I don’t have children, but it still had that link for me, redolent of what felt like lockdowns with my Dad and his radiogram in the sitting room back in the early 70s, playing ‘Bread’ albums on a permanent loop. Dad (who tended to work nights) died 8 years ago, so it’s a joyful reminder of his presence in the room.

Dad – just as I remember him when he had us in the sitting room on lockdown with the radiogram in the early 70s. The sun always seemed to be streaming in.

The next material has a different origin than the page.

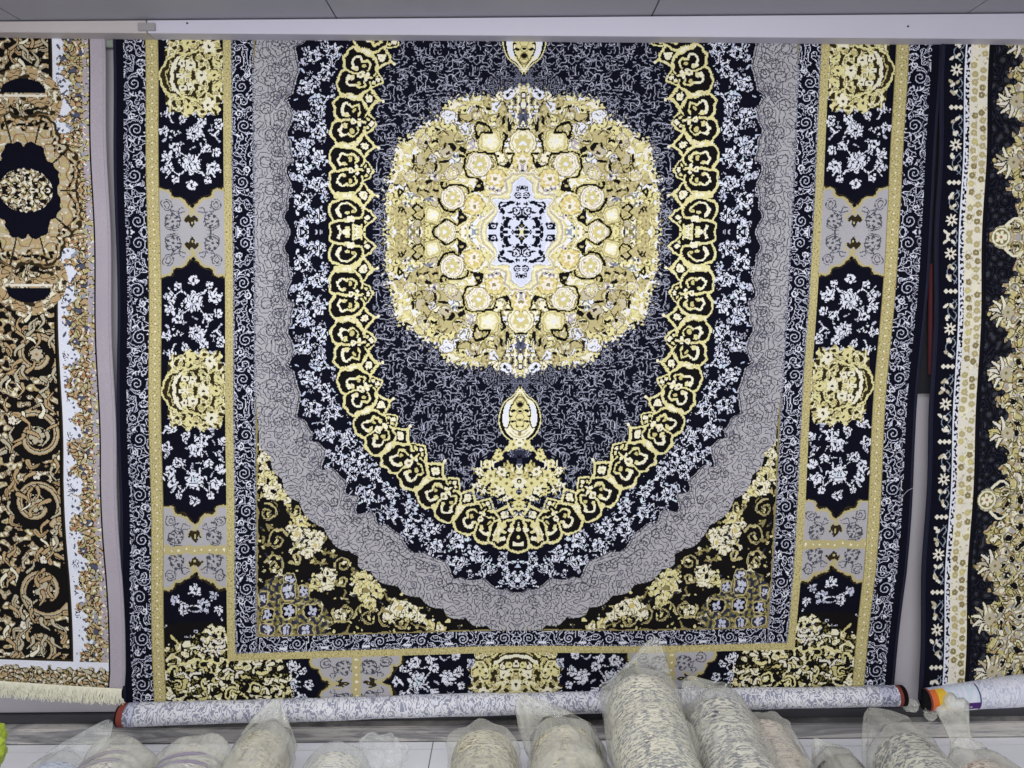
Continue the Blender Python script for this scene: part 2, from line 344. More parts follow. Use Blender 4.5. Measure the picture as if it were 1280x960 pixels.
def border(cv,F,R,VB):
    a=cv.a
    a[F]=IDX['navy']; cv.mask=F
    UC=410.0
    def sprig(u,v,r,k):
        cv.flower(u,v,r,k%3+5,R.uniform(0,6),'white','navy',None,.33)
        for j in range(6):
            aa=R.uniform(0,6.28); cv.leafy(u+math.cos(aa)*r*1.15,v+math.sin(aa)*r*1.15,aa+R.uniform(-.6,.6),R.uniform(4,7),R.choice(['white','white','pale']),R.uniform(1.2,2))
    def whites(v0,sg,T=None):
        # spray of white flowers: from the pointed end (v0) away from it, 100 long
        def q(u,d): return (UC+u, v0+sg*d) if T is None else T(u,d)
        def fl(u,d,r,n,c='white'): 
            x,y=q(u,d); cv.flower(x,y,r,n,R.uniform(0,6),c,'navy',None,.36)
        def lf(u,d,ang,Ln,w=1.6,c='white'):
            x,y=q(u,d); x2,y2=q(u+math.cos(ang)*Ln,d+math.sin(ang)*Ln); cv.line([(x,y),(x2,y2)],w*2,c)
        fl(0,-3,6.5,5); 
        fl(0,24,12,9); fl(1,24,5,6,'sky'); fl(-28,19,8,6); fl(27,20,6.5,5); fl(-32,38,6,5); fl(30,34,7.5,6); fl(-19,44,6,5); fl(20,46,6.5,5)
        fl(-4,62,9.5,8); fl(-12,76,7,6); fl(34,66,6.5,5); fl(-36,72,6,5); fl(-24,92,6.5,5,'pale'); fl(27,90,6.5,5); fl(10,80,5,5); fl(-20,4,5,5); fl(20,4,5,5)
        for k in range(58):
            u=R.uniform(-38,38); d=R.uniform(8,104)
            lf(u,d,1.57+R.gauss(0,.8),R.uniform(3,7.5),R.uniform(.8,1.4),R.choice(['white','white','pale']))
        for sx in (-1,1):
            x=[q(sx*8,16),q(sx*16,10),q(sx*22,16),q(sx*30,8)]; cv.curve(x,1.8,'white')
            x=[q(sx*36,52),q(sx*31,58),q(sx*35,64)]; cv.curve(x,1.8,'pale')
            x=[q(sx*6,34),q(sx*14,40),q(sx*12,50)]; cv.curve(x,1.8,'white')
    def goldflower(v0,T=None,half=False):
        q=(lambda u,d:(UC+u,v0+d)) if T is None else T
        Q=lambda pts:[q(*p) for p in pts]
        def fl(u,d,r,n,c='yel',m='brown'): x,y=q(u,d); cv.flower(x,y,r,n,R.uniform(0,6),c,m,None,.4)
        # dark bed with ragged rim, gold pieces on it (outward side = +u)
        Xw=cv.X[None,:]+0*cv.Y[:,None]; Yw=cv.Y[:,None]+0*cv.X[None,:]
        bed=Q([(30,-20),(32,-32),(27,-46),(14,-44),(8,-52),(-4,-47),(-14,-53),(-22,-46),(-34,-49),(-36,-36),(-41,-28),(-38,-14),(-41,0),(-38,14),(-41,28),(-36,36),(-34,49),(-22,46),(-14,53),(-4,47),(8,52),(14,44),(27,46),(32,32),(30,20)])
        B=inpoly(Xw,Yw,bed)&F
        m=bp(cv.h,cv.w,9.5,61,.3); m2=bp(cv.h,cv.w,6.5,62,.4); x0,y0=q(0,0)
        if T is None: m=.5*(m+np.roll(m[::-1],int(2*y0-cv.h),0)); m/=m[B].std()
        a[B]=IDX['brown']; a[B&(m>-.55)]=IDX['yel']; a[B&(m>.35)]=IDX['cream']; a[B&(m>1.15)]=IDX['ltgold']; a[B&lines(m-1.1,.5)]=IDX['golddk']
        a[B&(m>-.45)&(m<-.2)]=IDX['ltgold']
        for sd in (-1,1):
            fl(4,sd*40,7,6,'yel'); fl(-22,sd*36,7.5,6,'cream'); fl(1,sd*13,6.5,7,'cream'); fl(-31,sd*14,5,5,'yel')
            cv.curve(Q([(15,sd*29),(0,sd*28),(-10,sd*32)]),2.6,'yel'); cv.curve(Q([(15,sd*25.5),(4,sd*24),(-8,sd*27)]),1.8,'brown')
        fl(-13,0,7.5,6,'cream'); fl(-29,0,6.5,6,'yel')
        cv.blob(Q([(20,-27),(33,-18),(39,0),(33,18),(20,27),(6,20),(9,0),(6,-20)]),'brown')
        cv.curve(Q([(20,-26),(32,-18),(37,-8),(38,0),(37,8),(32,18),(20,26)]),2.8,'yel'); cv.curve(Q([(24,-18),(29,-9),(30.5,0),(29,9),(24,18)]),1.5,'ltgold')
        cv.curve(Q([(16,-22),(22,-12),(24,0),(22,12),(16,22)]),5,'cream')
        for k in range(-3,4): fl(13-abs(k),k*7.5,4.2,5,'yel' if k%2 else 'cream')
        x,y=q(43,0); cv.ring(x,y,5.5,1.8,'yel'); cv.disc(x,y,2,'cream')
    def cart(T):
        # half a grey cartouche: local (u across, d away from its middle line)
        Q=lambda pts:[T(*p) for p in pts]
        cv.poly(Q([(-42,-1),(42,-1),(42,56),(27,56),(26,46),(12,43),(8,38),(0,28),(-8,38),(-12,43),(-26,46),(-27,56),(-42,56)]),'grey')
        for sx in (-1,1):
            cv.curve(Q([(sx*42,56),(sx*31,55),(sx*27,51),(sx*25,45),(sx*17,43),(sx*11,41),(sx*6,35),(0,28)]),3.2,'gold'); cv.curve(Q([(sx*42,58.5),(sx*30,57.5),(sx*24.5,54),(sx*23,48.5),(sx*14,46),(sx*8,42),(sx*2,35)]),2.0,'brown')
            cv.curve(Q([(sx*2,28),(sx*8,22),(sx*9,14)]),1.6,'gold'); cv.curve(Q([(sx*8,26),(sx*16,24),(sx*14,32),(sx*9,30)]),1.1,'greyline')
            x,y=T(sx*24,14); cv.flower(x,y,9.5,7,.4,'greyline','grey',None,.2); cv.flower(x,y,6,5,.2,'grey','greyline',None,.3); cv.ring(x,y,9,1.1,'greyline')
            x,y=T(sx*31,36); cv.ring(x,y,6.5,1.1,'greyline'); cv.ring(x,y,3.2,1.1,'greyline'); cv.curve(Q([(sx*24,24),(sx*27,29),(sx*22,33)]),1.1,'greyline')
            cv.curve(Q([(sx*17,4),(sx*23,2),(sx*31,5),(sx*34,12),(sx*30,22)]),1.1,'greyline'); cv.curve(Q([(sx*16,20),(sx*19,26),(sx*27,27)]),1.1,'slate')
            cv.poly(Q([(0,20),(sx*3,24),(sx*9,15),(sx*7,13),(sx*3,17)]),'brown')
        cv.poly(Q([(-3,10),(0,5),(3,10),(4,17),(0,20),(-4,17)]),'brown'); x,y=T(0,13); cv.disc(x,y,1.4,'gold'); cv.ell(*T(0,24),2.4,2.4,0,'gold')
    # side run
    whites(62,1); whites(340-5,-1)
    goldflower(197)
    cart(lambda u,d:(UC+u,d*.97))
    cart(lambda u,d:(UC+u,398-d*.95)); cart(lambda u,d:(UC+u,404+d*.82))
    cv.poly([(368,396.5),(452,396.5),(452,407),(368,407)],'gold')
    for k in range(9): cv.disc(373+k*9.6,401.7,1.3,'cream')
    # end run along the bottom
    vc=573.0
    E=lambda u0,sg:(lambda u,d:(u0+sg*d, vc+u*.86))
    whites(0,1,E(150,-1)); 
    goldflower(0,lambda u,d:(d*1.18,568-u*1.05))
    for d0 in (0,): pass
    cart(E(203,-1)); cart(E(208,1)); whites(0,1,E(270,1))
    cv.poly([(200,530),(211,530),(211,612),(200,612)],'gold')
    for k in range(8): cv.disc(205.5,543+k*9.6,1.3,'cream')
    # corner: loose gold rococo on black, white scrap at its neck
    cn=[(370,490),(450,490),(450,612),(282,612),(296,539),(370,539)]
    cv.poly(cn,'black')
    for u,d,r,n,c in ((399,470,9,5,'pale'),(380,476,6,5,'white'),(425,474,7,5,'white'),(410,452,8,6,'white'),(436,462,6,5,'pale'),(386,458,6,5,'pale')): cv.flower(u,d,r,n,R.uniform(0,6),c,'navy',None,.33)
    cv.curve([(388,465),(410,470),(432,465)],2.2,'white'); cv.curve([(395,474),(410,477),(425,474)],1.6,'pale')
    Xw=cv.X[None,:]+0*cv.Y[:,None]; Yw=cv.Y[:,None]+0*cv.X[None,:]
    m=bp(cv.h,cv.w,12,63,.3); m2=bp(cv.h,cv.w,7,64,.4); lo=bp(cv.h,cv.w,40,65,.5)
    B=inpoly(Xw,Yw,[(370,500),(388,492),(412,505),(430,515),(450,520),(450,612),(290,612),(288,580),(300,539),(370,539)])&F
    t=m+.45*lo
    a[B&(t>.3)]=IDX['ltgold']; a[B&(t>.4)]=IDX['yel']; a[B&(t>.55)]=IDX['cream']; a[B&(t>1.0)&(m2>.5)]=IDX['ltgold']; a[B&(t>.4)&lines(m2,.4)&(m2*lo>0)]=IDX['gold']; a[B&(t<-.9)&lines(m2,.6)]=IDX['olive']
    for u,v,r,sg in ((436,552,11,1),(366,584,11,-1),(334,576,9,1),(420,594,10,-1),(398,566,9,1),(306,588,8,1)):
        cv.disc(u,v,r+1.5,'black'); cv.spiral(u,v,r,1.25,R.uniform(0,6),sg,3,'yel'); cv.disc(u,v,2.4,'cream')
    cv.curve([(384,541),(400,536),(425,540),(446,548)],3.2,'yel'); cv.curve([(440,505),(430,520),(441,532)],2.4,'ltgold')
    for k in range(62):
        u=R.uniform(296,449); v=R.uniform(512,611)
        if v<541 and u<372: continue
        aa=R.choice([.5,2.6,3.9,5.6])+R.uniform(-.5,.5); L_=R.uniform(9,20); bend=R.choice([-1,1])*L_*.35
        p=[(u,v),(u+math.cos(aa)*L_*.5-math.sin(aa)*bend,v+math.sin(aa)*L_*.5+math.cos(aa)*bend),(u+math.cos(aa)*L_,v+math.sin(aa)*L_)]
        w_=R.uniform(3,5.2); cv.curve(p,w_+2.6,'black',2.2); cv.curve(p,w_,R.choice(['cream','cream','yel','ivory','ltgold']),1.1)
    for k in range(26):
        u=R.uniform(372,449); v=R.uniform(488,530); cv.leafy(u,v,R.uniform(0,6.28),R.uniform(3,6),R.choice(['white','pale','cream']),R.uniform(.9,1.5))
    cv.mask=None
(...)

Two of the sounds I most associate with lockdown today are the phone ringing from my sister, home-schooling my niece, as I appear to take on the role of ‘phone-a-friend’ supply teacher most days. Then there are the squeals of delight from my neighbour’s primary school age brother and sister, playing next door in the shadow of the Beech and Ash trees that have always spoken to me from the end of their garden since I was I was their age, as they take a break from their home-schooling.

Those two trees at the back of my neighbour’s garden where the two children play – their sounds are a delight.

“Down With The Kids” has already caught the ear of BBC Music’s Introducing Mixtape, broadcast on the show on BBC 6Music with Tom Robinson – and more people are starting to pick up on it too – see this review on JoyzineUK which captures the essence well.

The trio previously worked together in folktronica group Little Glitches, who were championed by Lauren Laverne and Shaun Keaveny,  and received remixes from Morcheeba and Fila Brazilla.

This track is a perfect fit for the times we find ourselves in, and I feel blessed to have discovered Polyhymns through a chance meeting on social media. I really it finds wider airplay because it makes me feel good while I’m hiding away, but still listening.